Task brief:
Can you write out all of the material below, word for word?

Provided data:
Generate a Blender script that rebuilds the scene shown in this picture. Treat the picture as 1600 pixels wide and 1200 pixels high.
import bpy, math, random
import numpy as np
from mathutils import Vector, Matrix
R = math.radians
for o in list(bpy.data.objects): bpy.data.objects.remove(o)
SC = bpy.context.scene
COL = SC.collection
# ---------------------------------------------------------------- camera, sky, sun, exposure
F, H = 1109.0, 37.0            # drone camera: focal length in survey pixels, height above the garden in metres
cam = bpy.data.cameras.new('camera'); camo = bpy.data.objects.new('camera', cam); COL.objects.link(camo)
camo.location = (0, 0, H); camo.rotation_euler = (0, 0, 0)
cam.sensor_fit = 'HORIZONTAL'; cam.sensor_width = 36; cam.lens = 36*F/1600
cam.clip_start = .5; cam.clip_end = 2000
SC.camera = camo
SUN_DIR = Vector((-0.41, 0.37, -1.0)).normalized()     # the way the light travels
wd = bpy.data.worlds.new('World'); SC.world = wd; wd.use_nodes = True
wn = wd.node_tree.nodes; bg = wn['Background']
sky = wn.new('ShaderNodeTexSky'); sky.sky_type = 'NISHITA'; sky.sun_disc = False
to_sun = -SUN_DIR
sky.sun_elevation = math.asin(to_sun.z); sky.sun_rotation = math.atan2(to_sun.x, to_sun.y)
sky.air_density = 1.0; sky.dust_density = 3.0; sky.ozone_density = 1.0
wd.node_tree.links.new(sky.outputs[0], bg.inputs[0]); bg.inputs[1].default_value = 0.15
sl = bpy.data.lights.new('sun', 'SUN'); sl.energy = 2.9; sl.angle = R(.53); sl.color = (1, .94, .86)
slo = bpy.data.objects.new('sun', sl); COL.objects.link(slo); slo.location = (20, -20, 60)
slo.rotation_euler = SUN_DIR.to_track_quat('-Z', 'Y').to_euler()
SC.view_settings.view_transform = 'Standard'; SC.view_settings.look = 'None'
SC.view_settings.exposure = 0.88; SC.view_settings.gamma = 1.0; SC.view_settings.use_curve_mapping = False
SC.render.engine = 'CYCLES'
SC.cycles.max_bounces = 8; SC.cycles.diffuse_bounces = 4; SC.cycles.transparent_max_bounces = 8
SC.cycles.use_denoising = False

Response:
Generate a Blender script that rebuilds the scene shown in this picture. Treat the picture as 1600 pixels wide and 1200 pixels high.
import bpy, math, random
import numpy as np
from mathutils import Vector, Matrix
R = math.radians
for o in list(bpy.data.objects): bpy.data.objects.remove(o)
SC = bpy.context.scene
COL = SC.collection
# ---------------------------------------------------------------- camera, sky, sun, exposure
F, H = 1109.0, 37.0            # drone camera: focal length in survey pixels, height above the garden in metres
cam = bpy.data.cameras.new('camera'); camo = bpy.data.objects.new('camera', cam); COL.objects.link(camo)
camo.location = (0, 0, H); camo.rotation_euler = (0, 0, 0)
cam.sensor_fit = 'HORIZONTAL'; cam.sensor_width = 36; cam.lens = 36*F/1600
cam.clip_start = .5; cam.clip_end = 2000
SC.camera = camo
SUN_DIR = Vector((-0.41, 0.37, -1.0)).normalized()     # the way the light travels
wd = bpy.data.worlds.new('World'); SC.world = wd; wd.use_nodes = True
wn = wd.node_tree.nodes; bg = wn['Background']
sky = wn.new('ShaderNodeTexSky'); sky.sky_type = 'NISHITA'; sky.sun_disc = False
to_sun = -SUN_DIR
sky.sun_elevation = math.asin(to_sun.z); sky.sun_rotation = math.atan2(to_sun.x, to_sun.y)
sky.air_density = 1.0; sky.dust_density = 3.0; sky.ozone_density = 1.0
wd.node_tree.links.new(sky.outputs[0], bg.inputs[0]); bg.inputs[1].default_value = 0.15
sl = bpy.data.lights.new('sun', 'SUN'); sl.energy = 2.9; sl.angle = R(.53); sl.color = (1, .94, .86)
slo = bpy.data.objects.new('sun', sl); COL.objects.link(slo); slo.location = (20, -20, 60)
slo.rotation_euler = SUN_DIR.to_track_quat('-Z', 'Y').to_euler()
SC.view_settings.view_transform = 'Standard'; SC.view_settings.look = 'None'
SC.view_settings.exposure = 0.88; SC.view_settings.gamma = 1.0; SC.view_settings.use_curve_mapping = False
SC.render.engine = 'CYCLES'
SC.cycles.max_bounces = 8; SC.cycles.diffuse_bounces = 4; SC.cycles.transparent_max_bounces = 8
SC.cycles.use_denoising = False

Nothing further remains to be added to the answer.